To these issues capitalism offers no answer. All women, trans and cis, face an unequal society. Why fall for division? Working women have more in common with their trans sisters than they do with Rishi Sunak, Keir Starmer or Graham Linehan. In fact he has little in common with anyone, having alienated most of the people in his life through his lonely violent crusade against an already marginalised community. Yes I support trans rights, because human rights are meaningless if conditional.

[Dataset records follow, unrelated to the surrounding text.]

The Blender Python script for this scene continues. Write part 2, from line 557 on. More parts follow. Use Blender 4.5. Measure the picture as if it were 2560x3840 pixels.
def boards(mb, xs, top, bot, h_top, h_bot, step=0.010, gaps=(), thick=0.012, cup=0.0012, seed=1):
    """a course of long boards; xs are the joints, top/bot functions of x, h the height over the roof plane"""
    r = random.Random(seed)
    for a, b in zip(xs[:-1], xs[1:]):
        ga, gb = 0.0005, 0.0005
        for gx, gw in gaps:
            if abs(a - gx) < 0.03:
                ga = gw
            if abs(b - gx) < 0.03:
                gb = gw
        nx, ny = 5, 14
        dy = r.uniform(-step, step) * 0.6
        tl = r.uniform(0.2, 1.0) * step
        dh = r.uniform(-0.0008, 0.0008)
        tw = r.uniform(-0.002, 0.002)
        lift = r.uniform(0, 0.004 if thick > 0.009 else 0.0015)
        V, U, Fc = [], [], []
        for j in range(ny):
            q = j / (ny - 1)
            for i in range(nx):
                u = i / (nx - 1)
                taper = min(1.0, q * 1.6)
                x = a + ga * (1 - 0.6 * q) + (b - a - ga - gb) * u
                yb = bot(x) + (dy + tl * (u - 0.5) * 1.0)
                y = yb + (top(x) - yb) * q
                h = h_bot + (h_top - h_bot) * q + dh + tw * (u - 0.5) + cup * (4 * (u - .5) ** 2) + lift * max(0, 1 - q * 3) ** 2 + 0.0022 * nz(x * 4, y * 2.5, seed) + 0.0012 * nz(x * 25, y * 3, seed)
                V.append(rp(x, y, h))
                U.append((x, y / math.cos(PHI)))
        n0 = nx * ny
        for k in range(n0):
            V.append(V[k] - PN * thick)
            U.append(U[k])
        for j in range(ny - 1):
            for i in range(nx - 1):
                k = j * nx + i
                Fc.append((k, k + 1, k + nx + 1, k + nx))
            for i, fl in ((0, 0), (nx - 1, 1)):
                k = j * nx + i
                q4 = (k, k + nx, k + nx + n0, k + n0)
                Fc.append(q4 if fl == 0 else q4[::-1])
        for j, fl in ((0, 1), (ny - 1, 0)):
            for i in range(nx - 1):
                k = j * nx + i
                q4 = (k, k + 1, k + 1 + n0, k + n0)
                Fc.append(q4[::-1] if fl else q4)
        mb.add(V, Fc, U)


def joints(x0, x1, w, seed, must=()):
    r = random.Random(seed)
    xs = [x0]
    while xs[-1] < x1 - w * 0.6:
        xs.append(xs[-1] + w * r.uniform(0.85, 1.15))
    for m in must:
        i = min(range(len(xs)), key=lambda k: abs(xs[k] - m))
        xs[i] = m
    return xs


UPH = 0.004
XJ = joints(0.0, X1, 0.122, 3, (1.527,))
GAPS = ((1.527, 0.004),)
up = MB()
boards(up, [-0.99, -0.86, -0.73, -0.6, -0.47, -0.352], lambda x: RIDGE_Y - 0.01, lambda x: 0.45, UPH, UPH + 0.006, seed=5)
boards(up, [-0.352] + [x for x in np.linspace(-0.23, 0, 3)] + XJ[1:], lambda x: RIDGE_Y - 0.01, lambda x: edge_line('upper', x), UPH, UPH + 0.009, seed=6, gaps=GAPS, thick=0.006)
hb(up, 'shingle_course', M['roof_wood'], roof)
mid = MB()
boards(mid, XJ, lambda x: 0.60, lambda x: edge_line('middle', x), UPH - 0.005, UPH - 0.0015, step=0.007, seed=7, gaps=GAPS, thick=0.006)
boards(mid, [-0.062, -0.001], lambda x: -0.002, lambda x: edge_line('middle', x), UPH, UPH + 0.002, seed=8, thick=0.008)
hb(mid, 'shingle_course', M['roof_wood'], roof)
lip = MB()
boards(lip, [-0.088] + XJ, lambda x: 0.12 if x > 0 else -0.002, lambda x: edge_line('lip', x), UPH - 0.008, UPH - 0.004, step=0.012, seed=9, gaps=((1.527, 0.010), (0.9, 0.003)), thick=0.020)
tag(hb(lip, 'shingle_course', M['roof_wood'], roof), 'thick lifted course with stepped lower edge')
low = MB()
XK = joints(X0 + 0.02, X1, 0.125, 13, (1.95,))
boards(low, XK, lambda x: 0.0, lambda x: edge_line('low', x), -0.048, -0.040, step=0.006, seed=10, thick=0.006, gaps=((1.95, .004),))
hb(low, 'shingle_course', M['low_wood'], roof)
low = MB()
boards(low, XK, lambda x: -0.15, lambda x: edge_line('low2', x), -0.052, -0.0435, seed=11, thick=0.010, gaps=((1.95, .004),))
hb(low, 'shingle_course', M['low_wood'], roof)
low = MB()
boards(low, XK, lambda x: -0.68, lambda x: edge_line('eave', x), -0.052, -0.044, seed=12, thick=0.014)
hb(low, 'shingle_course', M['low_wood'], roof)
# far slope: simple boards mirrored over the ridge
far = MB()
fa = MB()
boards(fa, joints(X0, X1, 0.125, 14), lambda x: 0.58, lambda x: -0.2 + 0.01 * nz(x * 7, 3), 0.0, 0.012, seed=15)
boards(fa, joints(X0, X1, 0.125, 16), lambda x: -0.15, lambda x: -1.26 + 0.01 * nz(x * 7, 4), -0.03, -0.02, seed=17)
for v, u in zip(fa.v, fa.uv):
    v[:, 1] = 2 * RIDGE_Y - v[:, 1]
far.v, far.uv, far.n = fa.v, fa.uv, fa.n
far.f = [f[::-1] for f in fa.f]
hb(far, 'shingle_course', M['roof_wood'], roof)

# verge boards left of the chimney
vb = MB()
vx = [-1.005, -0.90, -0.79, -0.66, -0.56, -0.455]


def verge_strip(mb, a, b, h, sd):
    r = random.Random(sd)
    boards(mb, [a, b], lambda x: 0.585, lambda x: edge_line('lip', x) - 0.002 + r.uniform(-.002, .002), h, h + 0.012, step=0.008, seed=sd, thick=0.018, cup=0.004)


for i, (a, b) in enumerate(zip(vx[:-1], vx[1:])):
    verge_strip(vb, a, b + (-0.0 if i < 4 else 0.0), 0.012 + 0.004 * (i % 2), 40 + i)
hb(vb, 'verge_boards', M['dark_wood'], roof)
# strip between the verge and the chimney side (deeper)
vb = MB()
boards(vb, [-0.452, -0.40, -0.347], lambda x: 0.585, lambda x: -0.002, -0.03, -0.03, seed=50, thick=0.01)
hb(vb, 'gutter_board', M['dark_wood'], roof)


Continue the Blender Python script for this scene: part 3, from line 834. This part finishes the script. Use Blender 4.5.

It goes without saying that Braverman’s rhetoric is nothing short of incendiary. While i think there is some worth in deploying the F word (no, not that one, the Fascist one!), it would not be correct. Fascists don’t generally come from the ruling class, they emerge from the working class or perhaps the middle. From people frustrated by capitalism’s inability to resolve crises such as these we are living through. They are shaped and moulded by nationalism and bigotry as a result; things the ruling class fans and exploits, as in the case of Braverman. Probably not deliberately, but as part of their nature. It’s who people like Braverman are: a mass of contradictions that really only class politics can explain. She is herself the product of migration, but identity politics offers only a partial solution and divides often. Instead she is more the product of class: posh school, privileged life, rarefied air, conservative politics. There are no answers from her, only the exacerbation of actual fascists, which may or may not bear fruit in the coming period.
Anyway. That is enough for today. I am back. Where are you?